Trials for all around?

I’m considering on buying a 20" uni for technical riding, mostly gliding and freestyle tricks. Some muni would be cool too. After doing some research I’m now leaning towards a trials unicycle.

How good is a trials uni at the woods? I guess you need to tackle with the obstacles a lot more than you would on a 24".
Also, how thick is the tire? Eventually riding and gliding will wear it out and then I guess the only way to obtain a new tire is from a unicycle shop, because of the wacky size. So, if it could last at least a year, it wouldn’t become too pricey to order one from Germany (
Any chance of bmx tires out there suitable for a 19" trials rim?

So, here’s some things I’ve listed for and against a trials unicycle (as the 1. unicycle)

  • for technical riding and tricks
  • small size for carrying around
  • beefy tire - can do some muni (?)
  • tough (splined hub/cranks, short spokes, trials frame etc.)
  • takes hops and drops
  • slow
  • not optimal for off-road
  • low pressure tire not optimal for freestyle either (?)
  • weird tire/rim size - harder to replace

Thanks for reading, and all comments and suggestions are most welcome!

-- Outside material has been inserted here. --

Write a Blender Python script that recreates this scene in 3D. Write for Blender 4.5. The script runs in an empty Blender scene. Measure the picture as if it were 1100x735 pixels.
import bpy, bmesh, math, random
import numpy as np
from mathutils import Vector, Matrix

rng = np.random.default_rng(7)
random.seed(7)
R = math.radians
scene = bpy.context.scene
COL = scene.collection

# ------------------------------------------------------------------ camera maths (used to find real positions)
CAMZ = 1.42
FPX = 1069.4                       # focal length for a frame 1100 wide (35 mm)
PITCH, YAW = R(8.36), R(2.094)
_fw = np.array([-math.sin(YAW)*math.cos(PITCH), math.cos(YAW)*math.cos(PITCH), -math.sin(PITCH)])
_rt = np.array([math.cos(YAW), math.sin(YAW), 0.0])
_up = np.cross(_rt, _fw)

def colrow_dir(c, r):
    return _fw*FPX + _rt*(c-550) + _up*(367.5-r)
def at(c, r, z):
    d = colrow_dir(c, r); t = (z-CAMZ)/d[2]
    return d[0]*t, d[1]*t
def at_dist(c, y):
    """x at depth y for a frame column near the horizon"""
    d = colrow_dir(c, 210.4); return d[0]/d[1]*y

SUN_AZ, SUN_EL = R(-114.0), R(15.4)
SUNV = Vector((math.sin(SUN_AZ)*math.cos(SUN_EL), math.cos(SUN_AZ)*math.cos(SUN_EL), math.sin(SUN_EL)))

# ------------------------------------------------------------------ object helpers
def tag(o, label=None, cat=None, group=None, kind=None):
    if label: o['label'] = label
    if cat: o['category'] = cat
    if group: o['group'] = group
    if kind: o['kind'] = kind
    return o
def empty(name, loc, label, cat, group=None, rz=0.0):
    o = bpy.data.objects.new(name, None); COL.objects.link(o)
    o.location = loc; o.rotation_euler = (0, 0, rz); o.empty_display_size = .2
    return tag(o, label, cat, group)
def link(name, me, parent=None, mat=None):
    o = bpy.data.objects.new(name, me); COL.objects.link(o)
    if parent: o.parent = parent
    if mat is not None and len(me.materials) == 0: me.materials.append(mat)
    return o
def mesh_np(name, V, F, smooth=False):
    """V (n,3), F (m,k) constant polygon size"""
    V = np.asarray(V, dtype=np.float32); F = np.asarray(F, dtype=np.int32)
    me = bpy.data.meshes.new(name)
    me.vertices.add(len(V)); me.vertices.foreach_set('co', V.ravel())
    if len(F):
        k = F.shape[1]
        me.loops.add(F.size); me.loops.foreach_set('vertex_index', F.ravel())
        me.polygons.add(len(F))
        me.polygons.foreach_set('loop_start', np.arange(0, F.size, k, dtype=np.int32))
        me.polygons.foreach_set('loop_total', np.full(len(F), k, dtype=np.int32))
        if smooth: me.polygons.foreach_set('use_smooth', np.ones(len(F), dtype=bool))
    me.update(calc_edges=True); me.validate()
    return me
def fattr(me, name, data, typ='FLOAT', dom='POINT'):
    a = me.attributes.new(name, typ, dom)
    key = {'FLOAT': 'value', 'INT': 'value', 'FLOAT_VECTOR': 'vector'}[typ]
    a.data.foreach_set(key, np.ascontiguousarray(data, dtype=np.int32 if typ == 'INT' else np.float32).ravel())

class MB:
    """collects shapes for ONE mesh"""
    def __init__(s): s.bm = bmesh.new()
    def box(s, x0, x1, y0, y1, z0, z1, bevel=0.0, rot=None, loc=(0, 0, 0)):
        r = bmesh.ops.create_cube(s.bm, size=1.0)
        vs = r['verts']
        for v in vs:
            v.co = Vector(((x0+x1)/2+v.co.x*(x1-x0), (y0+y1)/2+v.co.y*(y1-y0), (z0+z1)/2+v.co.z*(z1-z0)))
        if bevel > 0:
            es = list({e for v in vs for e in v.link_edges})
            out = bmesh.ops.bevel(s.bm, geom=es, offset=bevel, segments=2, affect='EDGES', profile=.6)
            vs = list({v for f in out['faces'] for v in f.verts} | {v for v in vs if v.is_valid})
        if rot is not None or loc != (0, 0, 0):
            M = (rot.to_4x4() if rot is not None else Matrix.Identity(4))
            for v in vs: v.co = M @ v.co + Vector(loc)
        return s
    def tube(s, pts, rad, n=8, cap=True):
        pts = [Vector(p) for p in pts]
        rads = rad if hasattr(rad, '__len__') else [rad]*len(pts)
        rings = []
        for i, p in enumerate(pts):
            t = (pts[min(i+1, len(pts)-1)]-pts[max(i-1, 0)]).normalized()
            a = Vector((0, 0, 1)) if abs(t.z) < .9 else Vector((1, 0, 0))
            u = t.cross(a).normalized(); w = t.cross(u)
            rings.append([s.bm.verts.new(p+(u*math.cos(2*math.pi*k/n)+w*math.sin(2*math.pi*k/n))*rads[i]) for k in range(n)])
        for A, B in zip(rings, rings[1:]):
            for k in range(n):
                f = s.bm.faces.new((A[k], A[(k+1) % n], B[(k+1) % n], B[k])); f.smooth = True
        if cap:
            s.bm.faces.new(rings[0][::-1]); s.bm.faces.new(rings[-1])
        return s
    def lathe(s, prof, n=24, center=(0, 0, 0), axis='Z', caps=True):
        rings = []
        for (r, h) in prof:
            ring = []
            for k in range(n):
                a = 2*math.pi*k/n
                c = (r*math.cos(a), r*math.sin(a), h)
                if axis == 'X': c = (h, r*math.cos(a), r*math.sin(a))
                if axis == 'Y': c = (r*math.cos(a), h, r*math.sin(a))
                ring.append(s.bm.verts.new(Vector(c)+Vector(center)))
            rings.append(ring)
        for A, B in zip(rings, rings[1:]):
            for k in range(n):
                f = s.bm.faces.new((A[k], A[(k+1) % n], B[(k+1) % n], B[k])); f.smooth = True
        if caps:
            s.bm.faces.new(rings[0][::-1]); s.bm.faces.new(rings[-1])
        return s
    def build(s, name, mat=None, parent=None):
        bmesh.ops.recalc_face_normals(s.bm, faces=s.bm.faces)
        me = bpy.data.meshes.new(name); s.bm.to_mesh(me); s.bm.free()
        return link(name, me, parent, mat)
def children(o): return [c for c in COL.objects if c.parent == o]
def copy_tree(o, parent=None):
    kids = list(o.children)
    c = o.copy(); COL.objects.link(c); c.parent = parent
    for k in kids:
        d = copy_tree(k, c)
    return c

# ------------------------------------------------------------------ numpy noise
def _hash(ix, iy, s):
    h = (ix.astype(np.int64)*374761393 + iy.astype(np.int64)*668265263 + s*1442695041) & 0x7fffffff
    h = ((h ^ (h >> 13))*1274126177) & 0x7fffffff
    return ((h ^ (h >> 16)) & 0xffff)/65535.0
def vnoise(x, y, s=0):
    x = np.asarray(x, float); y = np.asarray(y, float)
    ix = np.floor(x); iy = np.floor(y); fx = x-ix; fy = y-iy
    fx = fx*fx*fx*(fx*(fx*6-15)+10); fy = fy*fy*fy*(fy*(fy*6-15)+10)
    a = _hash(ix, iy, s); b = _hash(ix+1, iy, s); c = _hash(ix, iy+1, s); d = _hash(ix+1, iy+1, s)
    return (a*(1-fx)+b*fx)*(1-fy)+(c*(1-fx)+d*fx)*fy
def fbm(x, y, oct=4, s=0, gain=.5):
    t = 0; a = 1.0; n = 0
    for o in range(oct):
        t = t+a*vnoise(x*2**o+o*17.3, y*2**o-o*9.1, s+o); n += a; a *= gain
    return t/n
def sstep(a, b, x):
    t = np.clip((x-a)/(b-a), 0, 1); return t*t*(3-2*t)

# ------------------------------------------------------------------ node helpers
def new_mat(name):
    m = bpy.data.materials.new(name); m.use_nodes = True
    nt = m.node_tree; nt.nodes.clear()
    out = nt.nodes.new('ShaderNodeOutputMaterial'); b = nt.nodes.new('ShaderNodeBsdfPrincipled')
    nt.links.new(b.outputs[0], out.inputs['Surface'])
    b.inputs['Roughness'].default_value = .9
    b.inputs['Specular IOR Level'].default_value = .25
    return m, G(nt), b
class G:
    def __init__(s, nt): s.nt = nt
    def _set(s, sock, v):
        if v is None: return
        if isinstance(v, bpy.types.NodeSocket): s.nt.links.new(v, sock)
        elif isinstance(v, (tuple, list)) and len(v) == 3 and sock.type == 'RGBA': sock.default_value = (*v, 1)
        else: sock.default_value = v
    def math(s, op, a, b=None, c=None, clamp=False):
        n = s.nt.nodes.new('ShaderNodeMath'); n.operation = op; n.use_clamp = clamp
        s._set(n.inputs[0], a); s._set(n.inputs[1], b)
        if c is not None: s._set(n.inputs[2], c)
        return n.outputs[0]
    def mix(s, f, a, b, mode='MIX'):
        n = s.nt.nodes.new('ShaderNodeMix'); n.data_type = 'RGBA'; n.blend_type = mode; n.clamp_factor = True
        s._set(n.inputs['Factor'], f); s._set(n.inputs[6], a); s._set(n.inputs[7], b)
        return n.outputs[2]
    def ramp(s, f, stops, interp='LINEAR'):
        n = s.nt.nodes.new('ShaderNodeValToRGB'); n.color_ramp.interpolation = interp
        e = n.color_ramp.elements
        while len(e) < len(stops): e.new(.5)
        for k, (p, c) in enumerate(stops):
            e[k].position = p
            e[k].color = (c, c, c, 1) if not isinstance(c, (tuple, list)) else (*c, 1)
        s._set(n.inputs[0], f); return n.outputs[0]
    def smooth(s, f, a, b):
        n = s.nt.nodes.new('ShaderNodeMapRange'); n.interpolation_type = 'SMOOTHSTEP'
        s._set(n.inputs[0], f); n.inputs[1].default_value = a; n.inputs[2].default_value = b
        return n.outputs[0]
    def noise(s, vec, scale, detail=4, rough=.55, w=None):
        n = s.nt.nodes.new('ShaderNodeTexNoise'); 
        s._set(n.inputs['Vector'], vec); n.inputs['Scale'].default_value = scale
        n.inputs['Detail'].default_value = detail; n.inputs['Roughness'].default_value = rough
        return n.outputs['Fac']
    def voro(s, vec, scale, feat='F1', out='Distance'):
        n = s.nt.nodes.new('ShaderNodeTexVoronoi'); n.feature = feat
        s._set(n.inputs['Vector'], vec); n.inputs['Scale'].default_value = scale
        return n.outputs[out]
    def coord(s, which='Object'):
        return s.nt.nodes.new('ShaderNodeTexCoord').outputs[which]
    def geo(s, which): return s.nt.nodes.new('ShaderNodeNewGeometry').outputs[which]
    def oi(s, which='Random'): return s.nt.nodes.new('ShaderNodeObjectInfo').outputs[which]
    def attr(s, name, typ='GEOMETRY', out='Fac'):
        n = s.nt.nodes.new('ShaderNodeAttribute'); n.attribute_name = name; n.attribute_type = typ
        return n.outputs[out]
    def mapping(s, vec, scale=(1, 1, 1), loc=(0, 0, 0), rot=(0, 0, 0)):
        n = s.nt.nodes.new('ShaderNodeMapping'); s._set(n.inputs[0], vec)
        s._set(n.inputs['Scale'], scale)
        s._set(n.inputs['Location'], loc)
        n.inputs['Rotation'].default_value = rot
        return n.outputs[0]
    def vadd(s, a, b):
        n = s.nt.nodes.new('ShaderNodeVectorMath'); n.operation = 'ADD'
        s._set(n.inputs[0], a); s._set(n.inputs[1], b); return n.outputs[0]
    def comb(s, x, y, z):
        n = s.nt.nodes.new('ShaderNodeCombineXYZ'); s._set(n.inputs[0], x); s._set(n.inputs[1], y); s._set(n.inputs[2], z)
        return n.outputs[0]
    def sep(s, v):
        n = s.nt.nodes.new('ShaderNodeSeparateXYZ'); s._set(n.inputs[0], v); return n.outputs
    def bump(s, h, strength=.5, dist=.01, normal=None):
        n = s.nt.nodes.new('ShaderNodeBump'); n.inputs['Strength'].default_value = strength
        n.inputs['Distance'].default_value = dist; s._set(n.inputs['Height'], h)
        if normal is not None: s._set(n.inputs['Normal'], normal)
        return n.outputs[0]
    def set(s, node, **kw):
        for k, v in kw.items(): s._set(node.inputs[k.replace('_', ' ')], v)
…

My feeling on the subject has been simply that you learn to use what you have. If you have a 20" trials unicycle you will be able to do freestyle and muni. You may use different methods but they will be possible.

I would say the trials unicycle would work for what you are describing.

A unicycle trials tire is basically a bike trials tire which should be fairly easy to obtain. A higher end bike shop should stock them and a lower end one could probably order you one in-country.

What I did, thanks mainly to John Childs’ advice all those months ago, was I bought a 24" for muni and trials and a really cheap basic uni for freestyle. I actually really like my ‘freestyle’ uni for things like gliding. I’m learning to coast on it now.


I was fine just riding a KH 24 MUni – till I started down the rocky single tracks up in Santa Barbara, and had to walk down most of the technical bits for lack of trials skills.

It takes months to learn how to “roll” over rocky stuff featuring shelf and boulder drops etc., but some stuff you can’t roll, and that’s where trials skills are required. And learning trials skills on grim MUni runs is not only sketchy, but very slow and risky.

Much faster to get a 20 " trials uni and wire side and forward hops/drops and seat out stuff on the street, under somewhat controlled situations, where you can practice the moves over and over. Transfering said skills to the MUni takes a bit of time owing to the larger uni, but I’ve found this crossover strategy pretty handy. I’ve seen folks trying to learn hopping and dropping skills on the rocks, and sometimes it’s not pretty. That’s been my experience, little as it is.


Thanks for the replies!

Andrew Carter wrote:

I’m in a similiar kind of situation now, except I’ve bought myself a cheap 24", instead of 20". My plan would be to invest on a trials/muni/freestyle/trials unicycle and then buy a new set of cranks for my 24" Torker. Changing the cranksize from 175mm to 114mm would make it a good touring machine. I guess I could achieve pretty decent speed with it, although not as close as with a big wheeler. But it wouldn’t be too sizy either!

TheObieOne3226 wrote:

Thanks for the info! Two days ago I visited a local bikeshop and they had never heard of such sizes. During this weekend I will head for the big city (Tampere!) so I’ll check the big stores then.